(WHAT TO PRODUCE)
Show all lines from the listing below that contain "objects".

──────── DATA SECTION

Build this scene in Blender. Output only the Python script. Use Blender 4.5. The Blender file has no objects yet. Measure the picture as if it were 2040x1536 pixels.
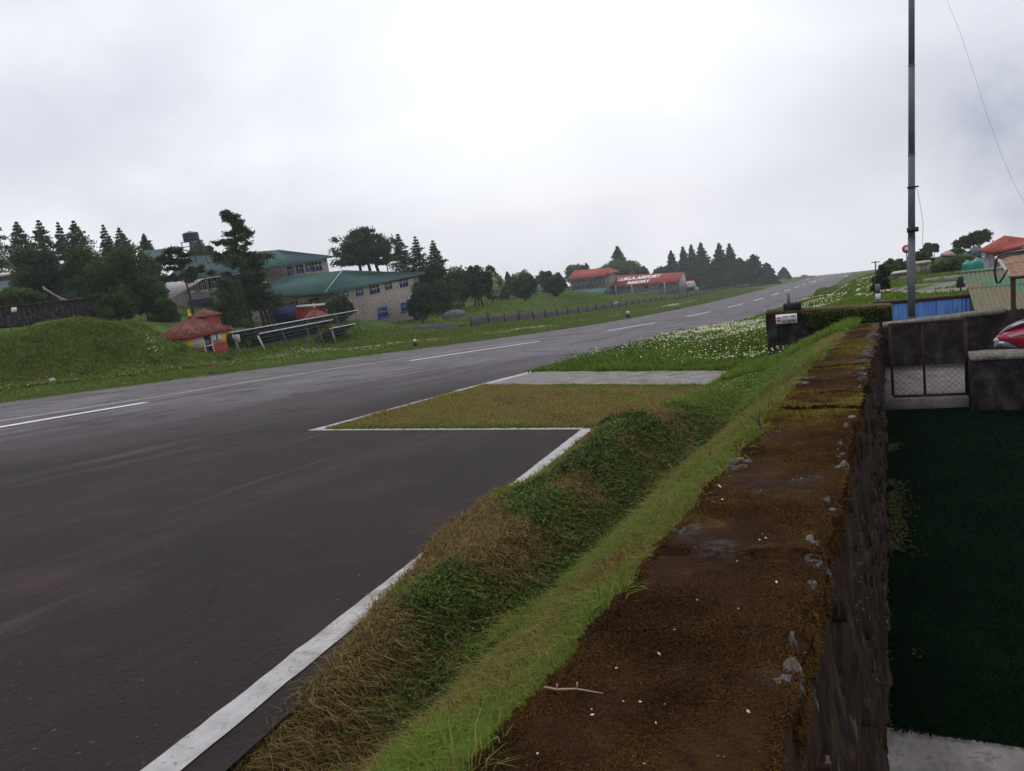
import bpy, math, numpy as np
from mathutils import Vector, Matrix
rng = np.random.default_rng(7)
S = 1.5            # metres per design unit: layout below is written in units of 1.5 m
sc = bpy.context.scene
COL = sc.collection

# ------------------------------------------------------------------ camera
PITCH, ROLL, TH, FPX = math.radians(10.832), math.radians(8.117), math.radians(25.487), 1540.0
_c, _s = math.cos, math.sin
# basis in (camera-forward frame), then turned so that the runway runs along +Y
def _rot(v):
    x, y, z = v
    return np.array([x*_c(TH) - y*_s(TH), x*_s(TH) + y*_c(TH), z])
FWD = np.array([0, _c(PITCH), -_s(PITCH)]); UP0 = np.array([0, _s(PITCH), _c(PITCH)]); R0 = np.array([1., 0, 0])
RGT = _c(ROLL)*R0 - _s(ROLL)*UP0; UPV = _c(ROLL)*UP0 + _s(ROLL)*R0
FWD, RGT, UPV = _rot(FWD), _rot(RGT), _rot(UPV)
cam_d = bpy.data.cameras.new('camera'); cam = bpy.data.objects.new('camera', cam_d); COL.objects.link(cam)
cam_d.sensor_fit = 'HORIZONTAL'; cam_d.sensor_width = 36; cam_d.lens = 36*FPX/2040
cam_d.clip_start = 0.05; cam_d.clip_end = 5000
M = Matrix((tuple(RGT), tuple(UPV), tuple(-FWD))).transposed().to_4x4()
cam.matrix_world = M
sc.camera = cam

def W(x, y):
    v = FWD*FPX + RGT*(x-1020) - UPV*(y-768)
    return v/np.hypot(v[0], v[1])
def P(x, y, d): return W(x, y)*d             # a point seen at (x, y), d units away horizontally
def PY(x, y, yy): w = W(x, y); return w*(yy/w[1])
def PX(x, y, xx): w = W(x, y); return w*(xx/w[0])

# ------------------------------------------------------------------ world
world = bpy.data.worlds.new("World"); sc.world = world; world.use_nodes = True
nt = world.node_tree; nt.nodes.clear()
def N(nt, t, **kw):
    n = nt.nodes.new(t)
    for k, v in kw.items():
        if k.startswith('i_'):
            key = k[2:]
            key = int(key) if key.isdigit() else key.replace('_', ' ')
            n.inputs[key].default_value = v
        else: setattr(n, k, v)
    return n
def ramp(n, stops):
    cr = n.color_ramp
    while len(cr.elements) > 1: cr.elements.remove(cr.elements[0])
    cr.elements[0].position = stops[0][0]; cr.elements[0].color = (*stops[0][1], 1) if len(stops[0][1]) == 3 else stops[0][1]
    for p, c in stops[1:]:
        e = cr.elements.new(p); e.color = (*c, 1)
    return n
SUN_EL, SUN_AZ = math.radians(62), math.radians(-30)
sky = N(nt, 'ShaderNodeTexSky', sky_type='NISHITA', sun_disc=False, sun_elevation=SUN_EL, sun_rotation=SUN_AZ)
bg1 = N(nt, 'ShaderNodeBackground', i_Strength=0.08); nt.links.new(sky.outputs[0], bg1.inputs[0])
tc = N(nt, 'ShaderNodeTexCoord')
mp = N(nt, 'ShaderNodeMapping'); mp.inputs['Scale'].default_value = (1, 1, 1.9)
nt.links.new(tc.outputs['Generated'], mp.inputs[0])
n1 = N(nt, 'ShaderNodeTexNoise', i_Scale=2.1, i_Detail=7.0, i_Roughness=0.5); nt.links.new(mp.outputs[0], n1.inputs[0])
n1.inputs['Distortion'].default_value = 0.25
r1 = ramp(N(nt, 'ShaderNodeValToRGB'), [(0.34, (.53, .54, .60)), (0.5, (.655, .662, .72)), (0.66, (.80, .805, .85))])
nt.links.new(n1.outputs[0], r1.inputs[0])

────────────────

(PROBLEM SOLUTION)
Build this scene in Blender. Output only the Python script. Use Blender 4.5. The Blender file has no objects yet. Measure the picture as if it were 2040x1536 pixels.
cam_d = bpy.data.cameras.new('camera'); cam = bpy.data.objects.new('camera', cam_d); COL.objects.link(cam)